Sales in London’s prime property market are weakening as Brexit approaches, however pent-up demand is building, according to the latest market analysis.
Prices have also been inconsistent over the course of 2018 with average prices down by 2.9% in the year to September, which compared to a more modest decline of 0.7% in January.
The data from the Knight Frank report shows that while there has been a 9% decrease in sales in the 12 months to August 2018 in central London there has been a 31% rise in prospective buyers in central and outer London.
And there has been a 12.5% increase in the number of new prospective buyers in the third quarter of 2018 compared to the same quarter of 2017.
‘Uncertainty surrounding the outcome of Brexit talks has curbed sales volumes,’ said Tom Bill, head of London residential real estate research at Knight Frank.
He explained that the fall in sales in the last 12 months is in contrast to a rise in the 12 months to March 2018 when the market had begun to recover following the European Union referendum.
However, as Brexit approaches and the negotiations become more urgent, volumes have receded. There has been a similar downwards trend in the number of sales across Greater London since last year.
‘This somewhat changeable flow of data has been a feature of the prime London property market in recent years. As transaction volumes or pricing begin to stabilise, external events put any recovery on hold. In recent years, these external events have included two general elections, the EU referendum and tax changes,’ Bill pointed out.
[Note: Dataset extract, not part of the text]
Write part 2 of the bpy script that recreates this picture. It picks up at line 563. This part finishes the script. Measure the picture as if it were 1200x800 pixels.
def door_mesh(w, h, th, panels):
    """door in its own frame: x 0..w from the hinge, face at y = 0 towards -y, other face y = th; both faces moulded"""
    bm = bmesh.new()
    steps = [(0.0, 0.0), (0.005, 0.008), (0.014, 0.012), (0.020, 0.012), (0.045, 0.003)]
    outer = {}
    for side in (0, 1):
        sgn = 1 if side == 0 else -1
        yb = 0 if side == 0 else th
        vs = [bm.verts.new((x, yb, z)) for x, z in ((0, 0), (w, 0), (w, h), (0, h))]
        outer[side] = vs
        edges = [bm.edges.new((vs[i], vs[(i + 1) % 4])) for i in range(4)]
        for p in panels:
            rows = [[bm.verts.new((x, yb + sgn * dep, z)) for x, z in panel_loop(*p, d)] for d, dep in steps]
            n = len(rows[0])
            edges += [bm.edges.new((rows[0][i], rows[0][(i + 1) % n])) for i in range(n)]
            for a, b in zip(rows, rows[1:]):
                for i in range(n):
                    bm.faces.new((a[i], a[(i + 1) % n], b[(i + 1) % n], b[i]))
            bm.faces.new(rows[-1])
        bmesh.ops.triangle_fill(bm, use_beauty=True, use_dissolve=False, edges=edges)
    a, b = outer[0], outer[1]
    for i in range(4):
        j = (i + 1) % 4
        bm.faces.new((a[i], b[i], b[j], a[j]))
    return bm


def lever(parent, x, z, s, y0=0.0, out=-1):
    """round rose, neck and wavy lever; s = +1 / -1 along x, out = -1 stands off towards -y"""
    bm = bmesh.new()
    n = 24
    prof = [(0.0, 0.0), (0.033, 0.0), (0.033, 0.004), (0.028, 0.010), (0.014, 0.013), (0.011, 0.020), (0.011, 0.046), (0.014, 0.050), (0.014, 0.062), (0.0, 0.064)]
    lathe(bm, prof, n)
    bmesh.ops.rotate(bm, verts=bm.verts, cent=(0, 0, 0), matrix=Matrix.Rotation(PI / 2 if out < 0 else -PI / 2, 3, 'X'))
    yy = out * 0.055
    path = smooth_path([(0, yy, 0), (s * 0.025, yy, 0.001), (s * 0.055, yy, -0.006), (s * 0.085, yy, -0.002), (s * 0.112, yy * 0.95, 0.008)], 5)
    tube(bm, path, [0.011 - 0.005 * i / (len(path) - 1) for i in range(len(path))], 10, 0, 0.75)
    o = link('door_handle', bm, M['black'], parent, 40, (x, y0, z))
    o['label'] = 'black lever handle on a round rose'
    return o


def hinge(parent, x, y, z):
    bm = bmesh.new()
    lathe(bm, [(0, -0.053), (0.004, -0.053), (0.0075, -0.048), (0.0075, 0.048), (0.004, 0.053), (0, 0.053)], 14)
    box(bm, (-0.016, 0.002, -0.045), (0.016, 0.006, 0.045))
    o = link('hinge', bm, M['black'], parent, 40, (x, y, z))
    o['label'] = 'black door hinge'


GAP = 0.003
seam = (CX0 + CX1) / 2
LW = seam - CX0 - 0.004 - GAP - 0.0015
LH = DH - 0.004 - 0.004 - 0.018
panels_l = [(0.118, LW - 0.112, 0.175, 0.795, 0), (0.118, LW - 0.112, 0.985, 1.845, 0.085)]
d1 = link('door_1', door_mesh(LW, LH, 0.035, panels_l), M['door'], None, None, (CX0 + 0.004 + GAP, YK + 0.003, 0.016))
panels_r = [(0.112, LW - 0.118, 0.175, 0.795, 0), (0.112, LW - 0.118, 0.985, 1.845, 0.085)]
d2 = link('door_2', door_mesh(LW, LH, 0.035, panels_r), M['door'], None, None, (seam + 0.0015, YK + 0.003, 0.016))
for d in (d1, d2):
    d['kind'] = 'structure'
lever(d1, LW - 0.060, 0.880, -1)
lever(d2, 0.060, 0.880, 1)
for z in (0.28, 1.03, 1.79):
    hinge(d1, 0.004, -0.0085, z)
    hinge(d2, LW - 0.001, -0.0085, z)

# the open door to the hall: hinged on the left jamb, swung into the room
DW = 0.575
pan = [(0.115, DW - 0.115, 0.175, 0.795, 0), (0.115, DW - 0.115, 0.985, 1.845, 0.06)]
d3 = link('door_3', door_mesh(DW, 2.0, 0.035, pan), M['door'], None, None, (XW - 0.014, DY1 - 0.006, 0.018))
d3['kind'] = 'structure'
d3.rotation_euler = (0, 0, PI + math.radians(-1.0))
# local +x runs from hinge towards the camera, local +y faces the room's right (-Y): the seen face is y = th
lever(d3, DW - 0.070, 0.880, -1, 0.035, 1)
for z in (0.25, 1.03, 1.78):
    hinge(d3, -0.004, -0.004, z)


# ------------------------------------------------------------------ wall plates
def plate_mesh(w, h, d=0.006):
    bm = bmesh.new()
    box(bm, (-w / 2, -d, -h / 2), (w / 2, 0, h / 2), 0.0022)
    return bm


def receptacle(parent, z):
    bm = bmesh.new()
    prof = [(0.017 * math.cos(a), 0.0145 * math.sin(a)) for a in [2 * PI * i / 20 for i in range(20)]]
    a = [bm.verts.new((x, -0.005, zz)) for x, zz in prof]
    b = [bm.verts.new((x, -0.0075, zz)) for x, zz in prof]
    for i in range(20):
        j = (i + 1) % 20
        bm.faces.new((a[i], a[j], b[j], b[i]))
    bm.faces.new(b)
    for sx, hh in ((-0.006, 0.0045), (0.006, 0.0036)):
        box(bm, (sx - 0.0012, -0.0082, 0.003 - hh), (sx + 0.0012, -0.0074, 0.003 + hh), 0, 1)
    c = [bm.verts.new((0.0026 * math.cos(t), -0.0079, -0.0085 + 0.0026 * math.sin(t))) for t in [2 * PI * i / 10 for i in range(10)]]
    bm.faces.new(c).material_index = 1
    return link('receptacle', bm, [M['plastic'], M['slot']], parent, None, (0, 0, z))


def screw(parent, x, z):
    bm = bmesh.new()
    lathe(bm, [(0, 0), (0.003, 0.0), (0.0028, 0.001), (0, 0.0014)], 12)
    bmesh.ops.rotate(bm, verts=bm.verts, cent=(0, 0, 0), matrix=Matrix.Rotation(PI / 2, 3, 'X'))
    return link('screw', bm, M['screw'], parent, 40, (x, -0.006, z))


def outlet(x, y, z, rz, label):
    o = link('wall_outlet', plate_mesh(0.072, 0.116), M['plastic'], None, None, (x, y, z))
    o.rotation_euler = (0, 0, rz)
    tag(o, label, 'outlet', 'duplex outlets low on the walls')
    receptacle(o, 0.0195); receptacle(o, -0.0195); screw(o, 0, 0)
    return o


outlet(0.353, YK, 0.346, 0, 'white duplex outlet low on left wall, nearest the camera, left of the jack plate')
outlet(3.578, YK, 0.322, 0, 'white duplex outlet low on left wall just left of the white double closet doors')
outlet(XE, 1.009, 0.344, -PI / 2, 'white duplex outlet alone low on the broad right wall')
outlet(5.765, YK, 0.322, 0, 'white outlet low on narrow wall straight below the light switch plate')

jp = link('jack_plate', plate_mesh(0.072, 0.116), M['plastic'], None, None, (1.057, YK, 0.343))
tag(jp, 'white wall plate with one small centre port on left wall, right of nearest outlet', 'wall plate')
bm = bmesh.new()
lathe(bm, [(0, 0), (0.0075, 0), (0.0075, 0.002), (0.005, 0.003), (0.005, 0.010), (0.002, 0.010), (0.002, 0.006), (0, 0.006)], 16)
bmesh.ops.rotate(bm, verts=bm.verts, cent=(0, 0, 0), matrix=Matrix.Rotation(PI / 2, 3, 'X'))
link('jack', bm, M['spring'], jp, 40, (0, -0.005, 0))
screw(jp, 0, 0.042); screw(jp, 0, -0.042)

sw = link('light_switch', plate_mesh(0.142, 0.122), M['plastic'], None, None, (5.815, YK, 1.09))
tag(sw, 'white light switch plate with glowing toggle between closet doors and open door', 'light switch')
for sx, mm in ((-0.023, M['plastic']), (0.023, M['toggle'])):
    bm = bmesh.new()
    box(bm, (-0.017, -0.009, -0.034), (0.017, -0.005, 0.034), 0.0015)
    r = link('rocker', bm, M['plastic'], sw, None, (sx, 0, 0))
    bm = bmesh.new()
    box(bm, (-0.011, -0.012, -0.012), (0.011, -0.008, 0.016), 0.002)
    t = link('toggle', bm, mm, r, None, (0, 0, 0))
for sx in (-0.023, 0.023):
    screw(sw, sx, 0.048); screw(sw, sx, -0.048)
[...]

‘However, none of this should obscure the fact that underlying demand remains robust as the Brexit talks near their conclusion. Some 12.5% more new prospective buyers registered in the third quarter of this year than the same period in 2017,’ he said.
‘Meanwhile, the total number of prospective buyers was up by a fifth over the same period. Indeed, the number of prospective buyers in both prime central and prime outer London increased by 31% between January 2016 and August this year,’ he added.
The data also shows that the number of new listings fell by 10% in the third quarter of 2018 compared to the same period last year. Meanwhile, the number of properties valued for listing fell 6% over the same period. ‘Rising demand and falling supply suggests pent-up demand is forming,’ said Bill.
The other impact of political uncertainty has been on pricing. In a similar way to transaction volumes, pricing trends have also been inconsistent over the course of 2018. ‘In addition to the political backdrop, price declines were exacerbated earlier this year by an increase in supply as more landlords respond to tax changes by selling or listing their property for sale, though the number of listings has dipped in recent months ahead of Brexit,’ Bill explained.
‘Although Brexit uncertainty is intensifying, talks are due to reach some form of resolution by the end of this year, which suggests current levels of uncertainty will be short lived. Furthermore, the fact prices have now adjusted for higher rates of stamp duty suggests volumes will strengthen once the political uncertainty recedes,’ he pointed out.
‘Meanwhile, in a positive signal for demand in the prime London property market beyond Brexit, the take-up of new office space in central London has been rising. The 12 month rolling total rose to 14.6 million square feet in the second quarter of 2018, which was 15% higher than 12 months ago,’ he added.